9 de abril de 2023, 4:00 AM
9 de abril de 2023, 4:00 AM


En el siglo XX, entre 1964 y 1982, Bolivia vivió un ciclo de cruentas dictaduras. En ese entonces, era habitual que en cada asonada golpista se interrumpan las emisiones de las radios y se escuche al unísono una marcha militar y un comunicado oficial que anunciaba la instauración de un nuevo gobierno, toques de queda para evitar cualquier protesta y censura total a los medios de comunicación, al extremo de que muchos periodistas se vieron forzados a salir al exilio. 

En esencia, los dictadores fueron enemigos de la libertad de expresión, adictos al ejercicio arbitrario del poder e intolerantes con cualquier tipo de movilización. En esas épocas los gobernantes tenían suficiente poder para callar las voces opositoras e imponer el silencio en las calles bajo la consigna de “orden, paz y trabajo” o con la amenaza de “andar con el testamento bajo el brazo”.

En 1982 los militares entendieron que la democracia radica en la subordinación del poder militar al civil. Hernán Siles Suazo asumió la presidencia y la ciudadanía volvió a las calles a manifestarse por trabajo, salarios justos, pan, salud y transporte sin que nadie sea perseguido ni estigmatizado por ejercer sus derechos. 

Los sucesores de Siles mostraron su lado autoritario mediante diferentes estados de sitio.
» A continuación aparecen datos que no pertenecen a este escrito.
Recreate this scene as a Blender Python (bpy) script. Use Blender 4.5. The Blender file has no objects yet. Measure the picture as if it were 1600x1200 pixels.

Paz Estenssoro impuso el DS 21060, Jaime Paz Zamora acabó con una huelga de hambre de los maestros y, en 1995, Gonzalo Sánchez de Lozada frenó protestas de la COB, cocaleros y maestros. Finalmente, en abril de 2000, Hugo Banzer decretó estado de sitio para acabar con paros por el agua en Cochabamba y prolongados bloqueos en el altiplano, pero fracasó porque tropezó con un motín policial y desde entonces esa medida extrema dejó de ser un recurso eficaz. 

Pero persiste la tentación del autoritarismo y ahora la receta es la ley. En la línea de mandatarios como Nicolás Maduro, de Venezuela, y Daniel Ortega, de Nicaragua, Luis Arce pretende que el legislativo apruebe normas que criminalizan las protestas, como ocurrió con el segundo y fracasado intento de poner en la agenda legislativa el proyecto de “Ley de Fortalecimiento a la Lucha Contra la Legitimación de Ganancias Ilícitas”.

La definición del delito de terrorismo propuesta en ese proyecto indicaba: “La persona que intimide a un sector de la población obligando al Gobierno nacional a realizar algún acto ejecutando acciones que restrinjan la libertad de las personas”. Es decir que, bajo esa definición, la actual movilización de los maestros que afecta el derecho de otras personas y exige una acción al gobierno sería terrorismo; o el mayor paro cívico de la historia que demandó al Ejecutivo un censo oportuno y transparente también podría ser considerado como un acto de terrorismo puesto que cualquier afín al gobierno puede sentirse “intimidado”.

El MAS intentó explicar que las protestas por el cumplimiento de los derechos humanos estarían exentas de la persecución penal, pero ¿quién calificaría la calidad de las protestas? ¿fiscales que definieron que en 2019 hubo golpe y no fraude o personajes como el juez Marco Amaru quien con el beneplácito de Iván Lima se declaró competente para juzgar a Jeanine Áñez en la vía ordinaria por el caso Senkata, cuando lo que corresponde es un juicio de responsabilidades?

Primero fueron las dictaduras, después los estados de sitio y ahora las leyes ambiguas y peligrosas. 

Los enemigos de las libertades se manifiestan de diferentes formas y más les importa el poder que la democracia porque en tiempos de crisis hay saber dialogar, negociar y ceder, palabras que no existen en el vocablo de algunos gobernantes.

Bien dijo Octavio Paz, Premio Nobel de Literatura en 1980: “La libertad no necesita alas, lo que necesita es echar raíces”. Es tarea de todos preservar las libertades conquistadas con enorme sacrificio.